I sighed, gave the Bumless Wonder away to a lady at church with the right set of measurements, and ordered Lady Sangazure (it did help that she was on offer at the time). She's still not perfect, but she is way better. I can adjust her bust, waist, hip, back length, and neck (though I don't leave her adjusted to my neck measurement, as my neck is very narrow and that can put strain on the adjusters; usually she is as shown in the photo, and I just pull the neck in when I'm doing a neckline). She's still a B cup, because everything is, and I'm now wearing an E (and still expanding, from the look of things); so I can use her for an initial attempt at bust shaping, but for a perfect fit I do need to make a toile and try it on.
But no commercial dress form accommodates Sibyl. And Sibyl is, naturally, a fitting issue.
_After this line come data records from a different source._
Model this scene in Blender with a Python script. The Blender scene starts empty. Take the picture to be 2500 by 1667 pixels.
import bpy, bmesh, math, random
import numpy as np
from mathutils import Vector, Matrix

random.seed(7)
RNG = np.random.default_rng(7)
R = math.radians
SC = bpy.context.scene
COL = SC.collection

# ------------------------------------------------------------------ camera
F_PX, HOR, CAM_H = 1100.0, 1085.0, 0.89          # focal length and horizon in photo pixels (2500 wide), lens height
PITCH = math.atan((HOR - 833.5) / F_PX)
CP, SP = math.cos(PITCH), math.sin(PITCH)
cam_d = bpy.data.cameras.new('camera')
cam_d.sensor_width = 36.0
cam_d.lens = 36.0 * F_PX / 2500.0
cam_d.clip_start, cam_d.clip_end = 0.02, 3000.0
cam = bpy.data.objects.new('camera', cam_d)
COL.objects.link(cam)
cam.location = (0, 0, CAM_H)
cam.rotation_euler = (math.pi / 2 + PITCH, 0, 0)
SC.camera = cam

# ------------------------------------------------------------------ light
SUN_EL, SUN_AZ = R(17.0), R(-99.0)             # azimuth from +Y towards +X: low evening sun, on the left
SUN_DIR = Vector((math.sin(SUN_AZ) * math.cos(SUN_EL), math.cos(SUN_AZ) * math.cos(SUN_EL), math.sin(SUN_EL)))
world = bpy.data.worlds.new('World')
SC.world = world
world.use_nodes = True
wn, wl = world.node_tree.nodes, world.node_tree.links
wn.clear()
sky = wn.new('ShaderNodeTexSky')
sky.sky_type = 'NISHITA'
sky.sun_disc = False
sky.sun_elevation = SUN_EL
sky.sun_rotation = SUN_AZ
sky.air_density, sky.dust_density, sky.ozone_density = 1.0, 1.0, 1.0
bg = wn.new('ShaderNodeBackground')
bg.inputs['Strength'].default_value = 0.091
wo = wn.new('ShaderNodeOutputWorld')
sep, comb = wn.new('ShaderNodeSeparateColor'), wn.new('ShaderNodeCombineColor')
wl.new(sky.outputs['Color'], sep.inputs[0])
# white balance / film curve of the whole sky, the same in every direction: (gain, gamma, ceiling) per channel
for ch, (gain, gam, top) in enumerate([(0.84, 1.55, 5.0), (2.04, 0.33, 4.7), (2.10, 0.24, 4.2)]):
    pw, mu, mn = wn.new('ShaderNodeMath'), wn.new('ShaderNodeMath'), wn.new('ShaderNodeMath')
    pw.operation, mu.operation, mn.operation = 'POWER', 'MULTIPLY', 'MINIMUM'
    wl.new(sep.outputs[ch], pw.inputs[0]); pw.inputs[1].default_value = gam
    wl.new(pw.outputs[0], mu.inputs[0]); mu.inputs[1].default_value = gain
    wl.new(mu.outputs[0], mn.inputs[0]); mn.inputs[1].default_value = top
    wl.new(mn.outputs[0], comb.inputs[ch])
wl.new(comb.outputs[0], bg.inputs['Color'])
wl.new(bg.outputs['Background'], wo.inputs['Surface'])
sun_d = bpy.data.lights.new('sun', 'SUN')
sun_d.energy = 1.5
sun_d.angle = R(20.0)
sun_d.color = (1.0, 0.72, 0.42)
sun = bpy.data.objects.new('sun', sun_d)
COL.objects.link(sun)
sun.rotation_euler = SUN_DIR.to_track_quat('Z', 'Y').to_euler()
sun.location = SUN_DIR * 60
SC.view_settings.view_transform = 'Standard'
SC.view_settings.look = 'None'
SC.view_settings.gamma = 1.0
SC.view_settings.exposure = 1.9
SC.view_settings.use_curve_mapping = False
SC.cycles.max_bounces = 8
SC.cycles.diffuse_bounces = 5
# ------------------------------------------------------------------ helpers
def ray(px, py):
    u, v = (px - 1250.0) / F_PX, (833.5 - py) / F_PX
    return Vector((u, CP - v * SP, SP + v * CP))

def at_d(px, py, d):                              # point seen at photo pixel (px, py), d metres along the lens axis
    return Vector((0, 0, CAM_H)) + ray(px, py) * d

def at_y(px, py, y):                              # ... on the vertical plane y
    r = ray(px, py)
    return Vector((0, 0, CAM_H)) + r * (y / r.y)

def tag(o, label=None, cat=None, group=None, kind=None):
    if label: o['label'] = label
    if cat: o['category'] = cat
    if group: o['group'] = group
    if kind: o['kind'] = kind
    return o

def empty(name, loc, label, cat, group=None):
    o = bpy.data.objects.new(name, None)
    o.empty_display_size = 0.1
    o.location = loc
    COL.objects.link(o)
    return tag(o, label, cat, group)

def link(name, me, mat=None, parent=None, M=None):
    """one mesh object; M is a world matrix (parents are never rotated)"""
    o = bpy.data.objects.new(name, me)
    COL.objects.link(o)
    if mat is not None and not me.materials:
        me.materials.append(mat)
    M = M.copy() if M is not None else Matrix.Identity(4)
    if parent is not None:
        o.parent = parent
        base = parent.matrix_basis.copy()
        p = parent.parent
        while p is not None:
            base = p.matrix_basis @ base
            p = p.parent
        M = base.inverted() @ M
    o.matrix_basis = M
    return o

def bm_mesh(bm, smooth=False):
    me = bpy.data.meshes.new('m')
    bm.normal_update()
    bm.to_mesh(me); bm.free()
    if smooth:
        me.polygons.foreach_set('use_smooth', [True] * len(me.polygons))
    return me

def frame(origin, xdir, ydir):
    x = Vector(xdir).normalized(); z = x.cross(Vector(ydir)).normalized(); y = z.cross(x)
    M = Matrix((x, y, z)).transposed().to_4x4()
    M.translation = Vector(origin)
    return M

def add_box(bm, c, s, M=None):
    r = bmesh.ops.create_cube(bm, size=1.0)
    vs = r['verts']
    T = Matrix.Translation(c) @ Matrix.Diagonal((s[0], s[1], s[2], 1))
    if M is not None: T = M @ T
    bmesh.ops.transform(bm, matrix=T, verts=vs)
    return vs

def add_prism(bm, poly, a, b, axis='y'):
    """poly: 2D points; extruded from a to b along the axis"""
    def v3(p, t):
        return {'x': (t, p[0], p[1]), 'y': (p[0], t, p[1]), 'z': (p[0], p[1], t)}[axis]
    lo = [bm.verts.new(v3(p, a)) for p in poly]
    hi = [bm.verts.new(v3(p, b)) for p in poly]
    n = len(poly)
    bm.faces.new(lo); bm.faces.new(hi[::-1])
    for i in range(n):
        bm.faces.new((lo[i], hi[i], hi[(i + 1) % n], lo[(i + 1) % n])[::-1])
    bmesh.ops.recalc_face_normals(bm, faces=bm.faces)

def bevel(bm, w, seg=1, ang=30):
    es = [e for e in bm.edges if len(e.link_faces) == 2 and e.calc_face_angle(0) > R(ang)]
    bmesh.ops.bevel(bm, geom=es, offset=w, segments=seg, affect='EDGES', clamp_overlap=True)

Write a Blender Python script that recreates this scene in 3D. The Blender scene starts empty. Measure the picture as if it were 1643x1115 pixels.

So I just took a colostomy bag, drew round it, added a seam allowance, stitched it up into a pouch, attached some lengths of cotton tape to it, stuffed it with toy stuffing, and fastened it into the required position. It's hardly elegant, but neither's Sibyl, so there you go. And, while I'm completely open about her existence and her various evils (I'd have problems otherwise, since it would be quite difficult to explain why I struggle to get out in the evenings), I'd rather the little wretch didn't actually draw attention to herself; so Lady Sangazure's pouch provides a useful guide to how well whatever I'm making is going to hide her. (The concert skirt, incidentally, is marvellous in that respect. There are so many folds that I could be hiding a rugby football under there, let alone Sibyl, and nobody would notice.)
And I can pin everywhere, including the pouch... I'm not going to draw you a picture of what would happen if I had pins anywhere near Sibyl!